Do I need to have an actual project ?
The most enlightening thing to come out of my 3 year Degree course is…..
CONTEXT. I don’t think I really understood this term before or even during the Degree, but now I think I do. Born with a natural ability to make Observational Drawing, I spent the last 3 years trying to unlearn this ability – to draw & paint Conceptually; to become an Abstract artist.
Suddenly I realise there is no need to do this. Eureka moment.
Drawing on the beach at Dunwich, recently, I knew that although my work was about the reality which I could see, at the back of my mind I could also see – de Stael,Hockney, Monet, Bueys, Gormley, Picasso, Auerbach, Doig and so many others.
I have started to draw in CONTEXT and that makes a huge difference.
I do Not have a Project. The subject matter will take care of itself.
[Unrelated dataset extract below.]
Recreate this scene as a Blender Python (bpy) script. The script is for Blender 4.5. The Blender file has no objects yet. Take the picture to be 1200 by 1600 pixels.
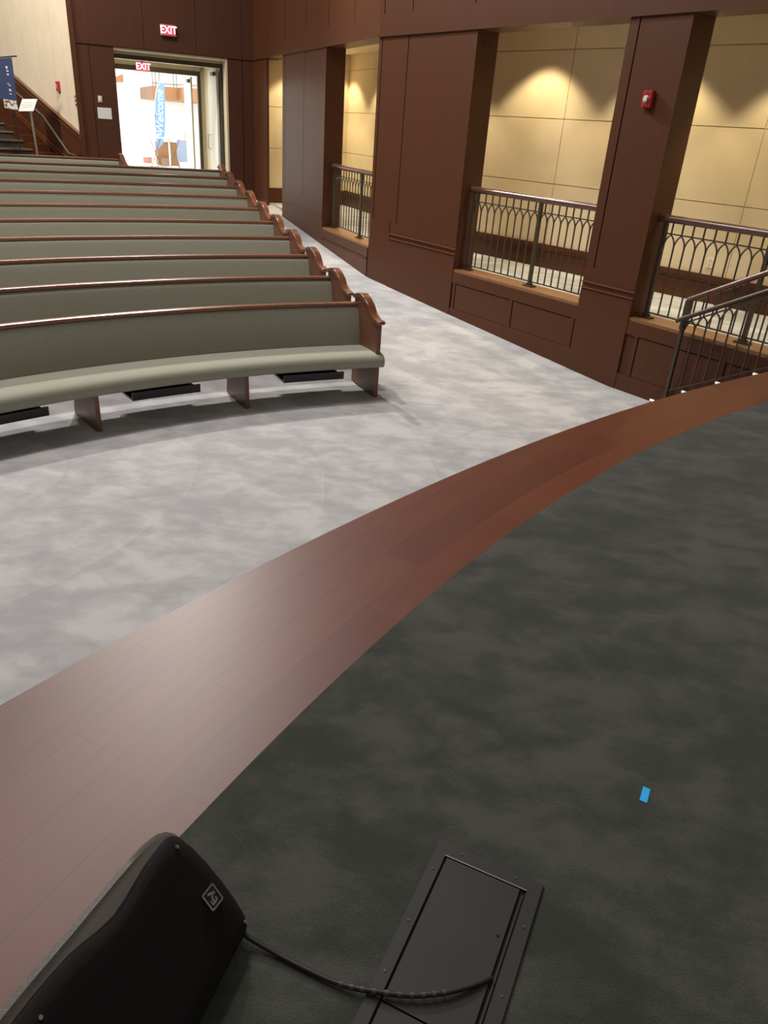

It is enough to draw, to paint to respond in an intuitive way; to search for meaning.
I will not find it.
There is no meaning except to exist, to live life to the best of your ability. In my case that means I am driven to draw & paint.
TUTORS
PS to Graduation Day. It was unexpectedly lovely to chat with our ex-tutors almost on new level footing ! Really miss their daily input and comments. Thanks so much to you all.
POST-GRADUATION
Lovely to see my former fellow-students on 24th Oct. The ceremony went so quickly and was just a little emotional. The simple act of walking across the stage wearing all that stuff somehow made it real for the first time. I’m a BA Hons !!!
Today I looked back over some of my sketchbooks and notes and am trying to work out what to do next. I’ve had several false starts already due to my ever-present feelings of urgency. There is almost a fear of not having enough time left to do all the things I plan to do. But today I’m beginning to slow down and to reflect. I think I rushed from one idea to the next during my 3 years at uni and can now see that there are quite a few drawings, ideas I could explore in greater depth. There was so much more to explore. Pressures of meeting deadlines, although good in that it forced you to think quickly, conspired to make you miss out on subtle elements of an image or idea sometimes
So I’m kind of back-tracking slowly and letting rather than trying to paint emotions, impressions of my thoughts.
Have joined Cuckoo Farm Print Workshop. I need to talk to other artists to bounce ideas around and just to get into the zone.
Where are the rest of the class of 2013 UCS ?? Would be nice to get a conversation going or some feedback. How are the rest of you doing in this post-uni world ??
Doig is GOD
Flew to Edinburgh to see the Doig exhibition. Absolutely awe-inspiring. He manages to combine elements of abstract,figurative,impressionistic,sublime and even conceptual art in each of the enormous canvases on display. Also the backup work of drawings,etchings, & photographs simply add to the story and to my admiration of his work.
It’s given me so much to think about in regard to my own practice. Not to mention the delicious visit to Jamie’s Italien of course !!! Decided I love Edinburgh. An added bonus was to be there during The Fringe too.
Val Jones BA Hons Way to go??
After the Degree Show I expected to suffer a feeling of anticlimax so to avert this I planned a trip to Catterline to see where Joan Eardley lived and painted. It successfully kick-started my post-uni work with a plein-air painting of Bamburgh Castle, sketches of people on a beach in Sunderland and a vivid green painting of the Catterline cliffs with Eardleys hunckered-down cottages on a sunlit,misty skyline. a magical visit !
But – the anticlimax was simply delayed and now I feel very alone with no fellow-students to share a coffee and a chat about the work. The dreaded ‘net-working’ and search for an outlet, a residency; a project has to begin. Where to start???